CICC’s calculation also showed the 10 billion yuan to be invested in technical innovation for three years accounted for only 10 per cent of the industry’s research and development expenses over 2009 to 2010.
“It will take a long time for industry players to raise their technical power” regardless of how much money was allocated, said analyst Wang Zhihui.
Beijing also reiterated its call for mergers and acquisitions in the industry, and government support to promote self-branded vehicles by hastening exports and fine-tuning the car financing business. It did not provide details.
But analysts noted that local governments were reluctant to allow local players to be acquired by bigger regional rivals as vehicle manufacturing contributes to local economic growth.
“[In addition,] the ties between SAIC Motor Corp and Nanjing Automobile Group [in 2007] didn’t generate good results,” said Mr. Wang of CICC.

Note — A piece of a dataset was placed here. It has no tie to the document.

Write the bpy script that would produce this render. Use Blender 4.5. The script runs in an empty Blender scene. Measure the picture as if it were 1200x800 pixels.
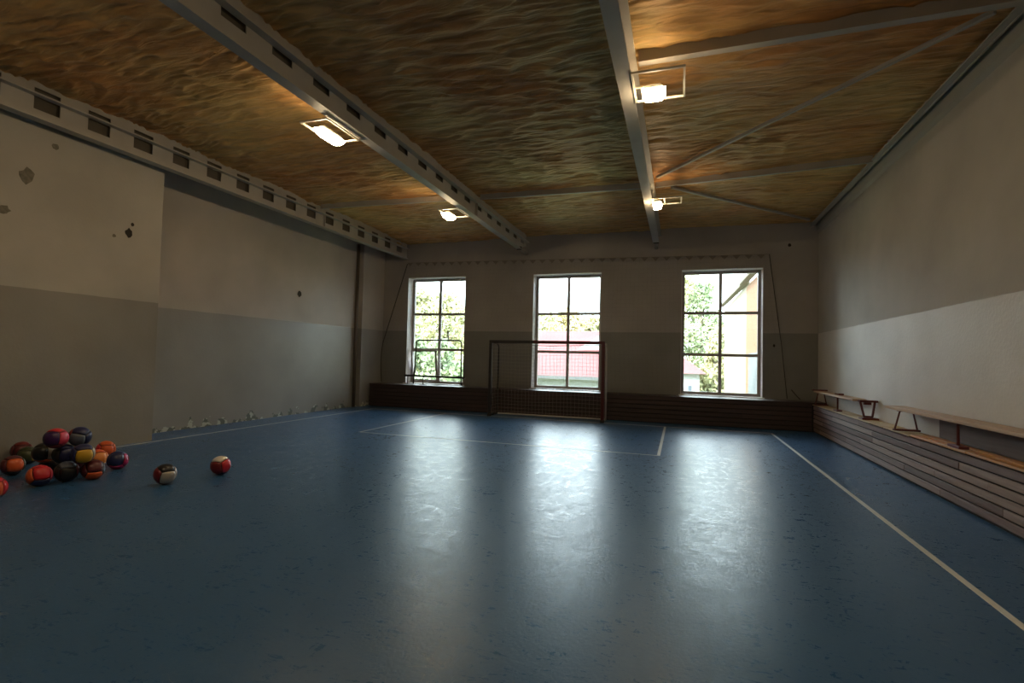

Shares of mainland carmakers slumped yesterday. Sport-utility vehicle maker Great Wall Motor dropped 7.46 per cent to HK$3.10, Dongfeng Motor declined 6.91 per cent to HK$2.56, Brilliance China Automotive Holdings was down 5.77 per cent at 49 HK cents and Denway Motor closed 4.02 per cent lower at HK$2.39.
Small carmaker Geely Automobile Holdings was down 3.28 per cent at 59 HK cents. A share SAIC Motor Corp, the country’s largest carmaker, closed 1.64 per cent lower at 5.98 yuan. FAW Car dropped 2.09 per cent to 8.45 yuan and sister company FAW Xiali declined 1.08 per cent to 4.59 yuan.